My smartphone recently vanished, having grown legs and walked away from my bag on a busy Saturday morning. What I miss the most is the many notes and reminders I had saved on this phone.
As a result, I forgot half my appointments and now I guess there are two people on this earth who are privy to the intimate details of my menstrual cycle- myself and the person who ended up with the phone, oh dear!
Anyway, one Good Samaritan came to my rescue and gave me another smartphone, a gift horse I looked straight in the mouth and almost rejected, on account of its malformed teeth. The problem with this new smart phone, is that it is not very smart.
If it were a student in class it would be consistently ‘number last’, you know, that student whose poor performance is resistant to extra tuition, beatings, tears, prayers, exorcisms, bribes or threats.
I don’t know why the manufacturers of this phone, (I won’t reveal their name but it rhymes with ‘Your Way’) decided that the target market for this phone was the tiny demographic of people with webbed fingers. That is the only explanation I have been able to come up with for the strange positioning of the letters, so close together that I have had to develop the very strange style of typing with the vertical edge of my finger. I have been reduced to holding down the screen like some uncooperative chicken about to be slaughtered, so that I can type one letter at a time. See me now, as the Nigerians say.

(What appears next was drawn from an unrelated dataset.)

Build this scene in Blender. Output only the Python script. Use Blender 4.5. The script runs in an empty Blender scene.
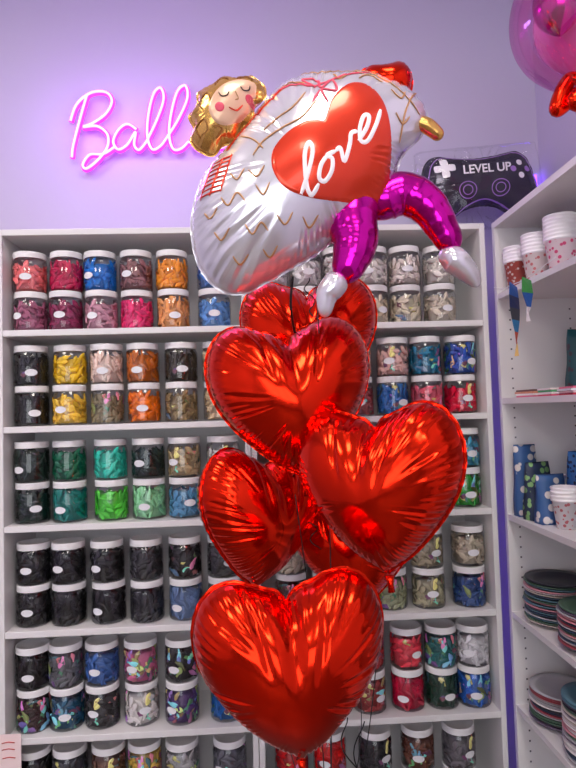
import bpy, bmesh, math, random
import numpy as np
from mathutils import Vector, Matrix
random.seed(7)
scene = bpy.context.scene
try:
    scene.view_settings.view_transform = 'Standard'
except Exception:
    pass

# ------------------------------------------------------------------ helpers
def lin(c):
    out = []
    for v in c:
        v = v / 255.0
        out.append(v / 12.92 if v <= 0.04045 else ((v + 0.055) / 1.055) ** 2.4)
    return tuple(out) + (1.0,)

def mat(name, rgb, rough=0.5, metal=0.0, coat=0.0, emit=None, estr=0.0, bump=None):
    m = bpy.data.materials.new(name); m.use_nodes = True
    nt = m.node_tree; b = nt.nodes['Principled BSDF']
    b.inputs['Base Color'].default_value = lin(rgb)
    b.inputs['Roughness'].default_value = rough
    b.inputs['Metallic'].default_value = metal
    b.inputs['Coat Weight'].default_value = coat
    if emit:
        b.inputs['Emission Color'].default_value = lin(emit)
        b.inputs['Emission Strength'].default_value = estr
    if bump:
        sc, st, dist = bump
        tc = nt.nodes.new('ShaderNodeTexCoord')
        n = nt.nodes.new('ShaderNodeTexNoise'); n.inputs['Scale'].default_value = sc
        bp = nt.nodes.new('ShaderNodeBump'); bp.inputs['Strength'].default_value = st
        bp.inputs['Distance'].default_value = dist
        nt.links.new(tc.outputs['Object'], n.inputs['Vector'])
        nt.links.new(n.outputs['Fac'], bp.inputs['Height'])
        nt.links.new(bp.outputs['Normal'], b.inputs['Normal'])
    return m

def clear_mat(name, tint=(255, 255, 255), gloss=0.12, rough=0.08, fres=0.6):
    m = bpy.data.materials.new(name); m.use_nodes = True
    nt = m.node_tree; nt.nodes.clear()
    o = nt.nodes.new('ShaderNodeOutputMaterial')
    t = nt.nodes.new('ShaderNodeBsdfTransparent'); t.inputs['Color'].default_value = lin(tint)
    g = nt.nodes.new('ShaderNodeBsdfGlossy'); g.inputs['Roughness'].default_value = rough
    lw = nt.nodes.new('ShaderNodeLayerWeight'); lw.inputs['Blend'].default_value = 0.25
    ad = nt.nodes.new('ShaderNodeMath'); ad.operation = 'MULTIPLY_ADD'
    ad.inputs[1].default_value = fres; ad.inputs[2].default_value = gloss * 0.5
    mx = nt.nodes.new('ShaderNodeMixShader')
    nt.links.new(lw.outputs['Fresnel'], ad.inputs[0])
    nt.links.new(ad.outputs[0], mx.inputs[0])
    nt.links.new(t.outputs[0], mx.inputs[1]); nt.links.new(g.outputs[0], mx.inputs[2])
    nt.links.new(mx.outputs[0], o.inputs['Surface'])
    return m

def mesh_obj(name, verts, faces, mats, midx=None, smooth=True, parent=None):
    me = bpy.data.meshes.new(name)
    me.from_pydata([tuple(v) for v in verts], [], [tuple(f) for f in faces])
    for m in (mats if isinstance(mats, (list, tuple)) else [mats]):
        me.materials.append(m)
    if midx is not None:
        me.polygons.foreach_set('material_index', list(midx))
    me.polygons.foreach_set('use_smooth', [smooth] * len(me.polygons))
    me.update()
    ob = bpy.data.objects.new(name, me)
    scene.collection.objects.link(ob)
    if parent: ob.parent = parent
    return ob

def empty(name, M=None):
    e = bpy.data.objects.new(name, None); e.empty_display_size = 0.05
    scene.collection.objects.link(e)
    if M is not None: e.matrix_world = M
    return e

def boxes(name, lst, mats, parent=None, midx=None):
    V, F, MI = [], [], []
    for i, (a, b) in enumerate(lst):
        n = len(V)
        x0, y0, z0 = a; x1, y1, z1 = b
        V += [(x0,y0,z0),(x1,y0,z0),(x1,y1,z0),(x0,y1,z0),(x0,y0,z1),(x1,y0,z1),(x1,y1,z1),(x0,y1,z1)]
        F += [(n,n+3,n+2,n+1),(n+4,n+5,n+6,n+7),(n,n+1,n+5,n+4),(n+1,n+2,n+6,n+5),(n+2,n+3,n+7,n+6),(n+3,n,n+4,n+7)]
        MI += [midx[i] if midx else 0] * 6
    return mesh_obj(name, V, F, mats, MI, False, parent)

def catmull(pts, sub=8, closed=False):
    P = [np.array(p, float) for p in pts]; n = len(P); out = []
    rng = range(n) if closed else range(n - 1)
    for i in rng:
        if closed:
            p0, p1, p2, p3 = P[(i-1) % n], P[i], P[(i+1) % n], P[(i+2) % n]
        else:
            p0 = P[max(i-1, 0)]; p1 = P[i]; p2 = P[i+1]; p3 = P[min(i+2, n-1)]
        for k in range(sub):
            t = k / sub
            out.append(0.5*((2*p1)+(-p0+p2)*t+(2*p0-5*p1+4*p2-p3)*t*t+(-p0+3*p1-3*p2+p3)*t**3))
    if not closed: out.append(P[-1])
    return np.array(out)

def tube_geo(pts, radii, sides=8, closed=False):
    P = [Vector(p) for p in pts]; n = len(P)
    if not hasattr(radii, '__len__'): radii = [radii] * n
    V, F = [], []
    t0 = (P[1] - P[0]).normalized()
    nrm = t0.orthogonal().normalized()
    for i in range(n):
        a = P[i-1] if (i > 0 or closed) else P[i]
        b = P[(i+1) % n] if (i < n-1 or closed) else P[i]
        t = (b - a)
        t = t.normalized() if t.length > 1e-9 else t0
        nrm = (nrm - t * nrm.dot(t))
        nrm = nrm.normalized() if nrm.length > 1e-6 else t.orthogonal().normalized()
        bn = t.cross(nrm)
        for s in range(sides):
            a_ = 2*math.pi*s/sides
            V.append(P[i] + (nrm*math.cos(a_) + bn*math.sin(a_)) * radii[i])
    m = n if closed else n - 1
    for i in range(m):
        j = (i+1) % n
        for s in range(sides):
            q = (s+1) % sides
            F.append((i*sides+s, i*sides+q, j*sides+q, j*sides+s))
    if not closed:
        F.append(tuple(reversed(range(sides))))
        F.append(tuple(range((n-1)*sides, n*sides)))
    return V, F

def tubes(name, strokes, radius, m, sides=8, parent=None):
    V, F = [], []
    for st in strokes:
        pts, r, cl = st if isinstance(st, tuple) else (st, radius, False)
        v, f = tube_geo(pts, r, sides, cl)
        k = len(V); V += v; F += [tuple(i + k for i in ff) for ff in f]
    return mesh_obj(name, V, F, m, parent=parent)

def limb(name, ctrl, m, parent, sides=24, wr=0.0):
    """inflated limb: ctrl = (x,y,z,r) ; rounded ends and soft crease wrinkles"""
    C = catmull(ctrl, 14)
    pts = C[:, :3]; r = C[:, 3].copy()
    L = np.concatenate([[0], np.cumsum(np.linalg.norm(np.diff(pts, axis=0), axis=1))])
    for i in range(len(r)):
        d = min(L[i], L[-1]-L[i]); q = r[i]
        if d < q: r[i] = max(0.0006, q*math.sqrt(max(0.0, 1-(1-d/q)**2)))
        r[i] *= 1 + wr*math.sin(L[i]*170) + wr*.4*math.sin(L[i]*390+1)
    V, F = tube_geo(pts, r, sides)
    return mesh_obj(name, V, F, m, parent=parent)

def lathe_geo(profile, seg=24):
    V, F = [], []
    for (r, z) in profile:
        for s in range(seg):
            a = 2*math.pi*s/seg
            V.append((r*math.cos(a), r*math.sin(a), z))
    for i in range(len(profile)-1):
        for s in range(seg):
            q = (s+1) % seg
            F.append((i*seg+s, i*seg+q, (i+1)*seg+q, (i+1)*seg+s))
    return V, F

def sstep(a, b, x):
    t = np.clip((x-a)/(b-a), 0, 1); return t*t*(3-2*t)

class Foil:
    """inflated foil envelope: membrane height field over an outline + seam puckers"""
    cache = {}
    def __init__(s, outline, c, T, k=60, amp=0.004, seed=0, fold=0.0, key=None, dent=0.002, r0=.72, crease=0.0):
        s.c = np.array(c, float); o = np.array(outline, float) - s.c
        ang = np.arctan2(o[:,1], o[:,0]); rad = np.hypot(o[:,0], o[:,1])
        ix = np.argsort(ang); ang = ang[ix]; rad = rad[ix]
        s.A = np.concatenate([ang-2*np.pi, ang, ang+2*np.pi]); s.Rr = np.tile(rad, 3)
        s.T, s.k, s.amp, s.fold, s.dent, s.r0, s.crease = T, k, amp, fold, dent, r0, crease
        rs = np.random.RandomState(seed); s.ph = rs.rand(10)*6.28
        s.cr_a = rs.rand(13)*2*np.pi-np.pi; s.cr_w = .025+.03*rs.rand(13); s.cr_d = .4+.6*rs.rand(13); s.cr_r = .28+.3*rs.rand(13); s.cr_k = rs.rand(13)*.5-.25
        s.m = rad.max()*1.06; s.n = 81
        if key in Foil.cache:
            s.phi, s.G, s.tt = Foil.cache[key]; return
        g = np.linspace(-s.m, s.m, s.n); X, Y = np.meshgrid(g, g)
        mask = (np.hypot(X, Y) < s.R(np.arctan2(Y, X))).astype(float)
        phi = np.zeros((s.n, s.n))
        for _ in range(4500):
            phi[1:-1,1:-1] = (phi[:-2,1:-1]+phi[2:,1:-1]+phi[1:-1,:-2]+phi[1:-1,2:]+1)*0.25*mask[1:-1,1:-1]
        s.phi = phi/phi.max()
        s.tt = np.linspace(-np.pi, np.pi, 721)
        R = s.R(s.tt)*0.86
        G = s.samp(R*np.cos(s.tt), R*np.sin(s.tt))/0.14
        G = G[:-1]
        ker = np.hanning(15); ker /= ker.sum()
        for _ in range(2):
            G = np.convolve(np.concatenate([G[-7:], G, G[:7]]), ker, 'valid')
        s.G = np.append(G, G[0])
        if key: Foil.cache[key] = (s.phi, s.G, s.tt)
    def R(s, th): return np.interp(th, s.A, s.Rr)
    def samp(s, x, y):
        fx = np.clip((x+s.m)/(2*s.m)*(s.n-1), 0, s.n-1.001); fy = np.clip((y+s.m)/(2*s.m)*(s.n-1), 0, s.n-1.001)
        i = fx.astype(int); j = fy.astype(int); a = fx-i; b = fy-j
        p = s.phi
        return (p[j,i]*(1-a)+p[j,i+1]*a)*(1-b)+(p[j+1,i]*(1-a)+p[j+1,i+1]*a)*b
    def z(s, x, y):
        x = np.asarray(x, float)-s.c[0]; y = np.asarray(y, float)-s.c[1]
        th = np.arctan2(y, x); r = np.hypot(x, y)/s.R(th)
        p = s.samp(x, y); pe = np.interp(th, s.tt, s.G)*np.clip(1-r, 0, 1)
        w = sstep(.76, .86, r)
        h = s.T*np.sqrt(np.clip(p*(1-w)+pe*w, 0, 9))
        q = s.ph
        nz = np.sin(3*th+q[0])+.6*np.sin(7*th+q[1])+.5*np.sin(13*th+q[2])
        n2 = np.sin(5*th+q[3])+np.sin(11*th+q[4])+.8*np.sin(23*th+q[5])
        r0 = s.r0+.06*n2
        ww = sstep(r0, r0+.22, r)*(1-sstep(.985, 1, r))
        pha = s.k*th+1.6*nz
        cr = -(1-np.abs(np.sin(pha/2)))**2+.35*np.sin(pha)
        lim = np.clip(h/(3*s.amp+1e-6), 0, 1)
        h = h + s.amp*ww*cr*lim
        h = h + lim*s.dent*(np.sin(31*x+q[6])*np.sin(27*y+q[7])+.5*np.sin(45*x+22*y+q[8]))
        if s.crease:
            for a0, w0, d0, rr0, k0 in zip(s.cr_a, s.cr_w, s.cr_d, s.cr_r, s.cr_k):
                dth = (th-a0-k0*(1-r)+np.pi) % (2*np.pi)-np.pi
                wd = w0*(1.3-.6*r)
                h = h - lim*s.crease*d0*sstep(rr0, rr0+.35, r)*(np.exp(-(dth/wd)**2)-.45*np.exp(-((dth-2.0*wd)/wd)**2)-.45*np.exp(-((dth+2.0*wd)/wd)**2))
        if s.fold:
            h = h - lim*s.fold*np.exp(-(x/.016)**2)*sstep(-.01, .1, y)
            h = h - lim*s.fold*.35*np.exp(-((x-.03-.25*y)/.007)**2)*sstep(.0, .07, y)
            h = h - lim*s.fold*.35*np.exp(-((x+.035+.2*y)/.007)**2)*sstep(.02, .08, y)
        return h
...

This amazing product from Your-Way is also entirely non-grip, meaning that like an oily fish, it quickly and efficiently slides out of my hand and onto the floor. Well, on the plus side, it is also shockingly heavy, which makes me confident that should I ever be attacked in this big bad city, I have something akin to a portable cement block to protect myself with.
This has been a eulogy for my beloved Samsung GT-S560, 2011-2015. You served me well, and you will forever be missed. RIP.